Altıncı Kelime

Müslümanların hayat-ı içtimaiye-i İslâmiyedeki saadetlerinin anahtarı, meşveret-i şer’iyedir.

وَاَمْرُهُمْ شُورٰى بَيْنَهُمْ

âyet-i kerîmesi, şûrayı esas olarak emrediyor. Evet, nasıl ki nev-i beşerdeki “telahuk-u efkâr” unvanı altında asırlar ve zamanların tarih vasıtasıyla birbiriyle meşvereti, bütün beşeriyetin terakkiyatı ve fünununun esası olduğu gibi en büyük kıta olan Asya’nın en geri kalmasının bir sebebi, o şûra-yı hakikiyeyi yapmamasıdır.

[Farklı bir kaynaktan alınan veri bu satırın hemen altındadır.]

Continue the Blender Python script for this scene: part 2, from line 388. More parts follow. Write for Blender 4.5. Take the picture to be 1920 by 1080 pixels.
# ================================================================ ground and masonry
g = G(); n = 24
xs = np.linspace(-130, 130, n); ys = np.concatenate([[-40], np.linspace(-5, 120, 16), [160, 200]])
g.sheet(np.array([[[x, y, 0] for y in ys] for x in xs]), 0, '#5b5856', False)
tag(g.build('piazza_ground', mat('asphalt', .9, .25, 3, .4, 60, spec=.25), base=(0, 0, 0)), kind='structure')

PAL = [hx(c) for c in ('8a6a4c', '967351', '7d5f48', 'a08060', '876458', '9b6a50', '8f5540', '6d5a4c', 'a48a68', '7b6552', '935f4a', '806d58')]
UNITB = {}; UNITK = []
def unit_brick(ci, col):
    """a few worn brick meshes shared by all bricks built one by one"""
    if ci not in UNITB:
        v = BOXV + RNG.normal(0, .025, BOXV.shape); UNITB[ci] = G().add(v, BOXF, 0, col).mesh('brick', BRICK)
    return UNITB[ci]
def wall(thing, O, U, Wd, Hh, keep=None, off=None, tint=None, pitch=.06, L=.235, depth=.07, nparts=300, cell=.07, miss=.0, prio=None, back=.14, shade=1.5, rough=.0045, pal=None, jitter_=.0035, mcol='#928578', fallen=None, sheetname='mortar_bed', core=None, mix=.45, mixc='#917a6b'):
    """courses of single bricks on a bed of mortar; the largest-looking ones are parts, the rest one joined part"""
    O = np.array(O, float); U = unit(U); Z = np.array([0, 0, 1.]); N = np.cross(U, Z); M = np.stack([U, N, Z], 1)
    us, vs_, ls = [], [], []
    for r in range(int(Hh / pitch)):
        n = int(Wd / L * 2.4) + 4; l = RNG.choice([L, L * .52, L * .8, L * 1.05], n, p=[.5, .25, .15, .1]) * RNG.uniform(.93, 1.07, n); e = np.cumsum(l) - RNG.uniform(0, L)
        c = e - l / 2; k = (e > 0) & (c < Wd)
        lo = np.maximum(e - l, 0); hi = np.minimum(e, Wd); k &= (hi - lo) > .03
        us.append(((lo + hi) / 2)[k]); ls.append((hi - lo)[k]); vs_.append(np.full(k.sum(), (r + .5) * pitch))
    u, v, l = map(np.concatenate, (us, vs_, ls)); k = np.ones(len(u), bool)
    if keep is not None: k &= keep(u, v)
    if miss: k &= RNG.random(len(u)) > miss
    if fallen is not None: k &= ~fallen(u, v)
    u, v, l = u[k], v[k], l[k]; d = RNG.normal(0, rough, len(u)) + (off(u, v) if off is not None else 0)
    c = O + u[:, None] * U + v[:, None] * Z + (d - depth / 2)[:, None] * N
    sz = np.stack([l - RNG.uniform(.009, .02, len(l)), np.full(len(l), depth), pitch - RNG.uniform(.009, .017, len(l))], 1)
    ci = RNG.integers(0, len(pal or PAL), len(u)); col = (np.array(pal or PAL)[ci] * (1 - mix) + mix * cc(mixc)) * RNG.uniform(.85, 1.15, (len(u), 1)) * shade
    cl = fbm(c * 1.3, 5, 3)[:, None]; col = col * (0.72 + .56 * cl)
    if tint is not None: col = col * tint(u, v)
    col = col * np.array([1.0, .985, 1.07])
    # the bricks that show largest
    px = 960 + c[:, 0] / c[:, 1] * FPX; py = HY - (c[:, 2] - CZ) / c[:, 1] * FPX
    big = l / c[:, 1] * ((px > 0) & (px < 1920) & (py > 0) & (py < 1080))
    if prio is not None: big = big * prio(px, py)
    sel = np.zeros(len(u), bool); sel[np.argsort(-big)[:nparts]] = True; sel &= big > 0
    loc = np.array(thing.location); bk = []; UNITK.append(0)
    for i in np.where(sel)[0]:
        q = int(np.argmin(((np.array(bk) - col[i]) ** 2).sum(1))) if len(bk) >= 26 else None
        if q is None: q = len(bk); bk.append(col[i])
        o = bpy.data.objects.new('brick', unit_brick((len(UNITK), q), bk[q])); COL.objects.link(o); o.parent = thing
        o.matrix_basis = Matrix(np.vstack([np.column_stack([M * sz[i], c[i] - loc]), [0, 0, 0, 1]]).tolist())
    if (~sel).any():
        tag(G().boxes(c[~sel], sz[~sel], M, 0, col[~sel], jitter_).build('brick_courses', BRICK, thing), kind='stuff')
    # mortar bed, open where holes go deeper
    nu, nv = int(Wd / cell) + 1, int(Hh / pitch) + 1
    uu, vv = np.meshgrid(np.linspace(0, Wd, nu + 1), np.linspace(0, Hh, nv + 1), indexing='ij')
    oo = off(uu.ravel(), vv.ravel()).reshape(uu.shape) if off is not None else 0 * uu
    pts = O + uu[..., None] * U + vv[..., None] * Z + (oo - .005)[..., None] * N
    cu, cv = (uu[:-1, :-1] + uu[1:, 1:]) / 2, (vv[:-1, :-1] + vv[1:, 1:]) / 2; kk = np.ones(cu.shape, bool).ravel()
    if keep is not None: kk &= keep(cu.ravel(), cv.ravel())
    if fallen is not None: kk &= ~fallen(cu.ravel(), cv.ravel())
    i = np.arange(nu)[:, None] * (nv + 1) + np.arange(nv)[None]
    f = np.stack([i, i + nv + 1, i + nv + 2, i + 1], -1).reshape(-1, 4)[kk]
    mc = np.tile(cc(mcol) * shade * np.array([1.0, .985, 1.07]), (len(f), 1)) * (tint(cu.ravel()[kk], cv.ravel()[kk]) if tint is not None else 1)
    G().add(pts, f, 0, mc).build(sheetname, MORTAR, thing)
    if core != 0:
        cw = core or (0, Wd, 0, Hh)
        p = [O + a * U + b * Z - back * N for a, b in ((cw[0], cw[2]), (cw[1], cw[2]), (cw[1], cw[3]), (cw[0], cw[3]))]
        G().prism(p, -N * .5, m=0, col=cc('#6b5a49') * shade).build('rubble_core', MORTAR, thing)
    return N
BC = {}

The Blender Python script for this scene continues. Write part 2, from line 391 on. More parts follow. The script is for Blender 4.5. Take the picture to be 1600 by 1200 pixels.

Asya Kıtası’nın ve istikbalinin keşşafı ve miftahı, şûradır. Yani nasıl fertler birbiriyle meşveret eder; taifeler, kıtalar dahi o şûrayı yapmaları lâzımdır ki üç yüz belki dört yüz milyon İslâm’ın ayaklarına konulmuş çeşit çeşit istibdatların kayıtlarını, zincirlerini açacak, dağıtacak, meşveret-i şer’iye ile şehamet ve şefkat-i imaniyeden tevellüd eden hürriyet-i şer’iyedir ki o hürriyet-i şer’iye, âdab-ı şer’iye ile süslenip Garp medeniyet-i sefihanesindeki seyyiatı atmaktır.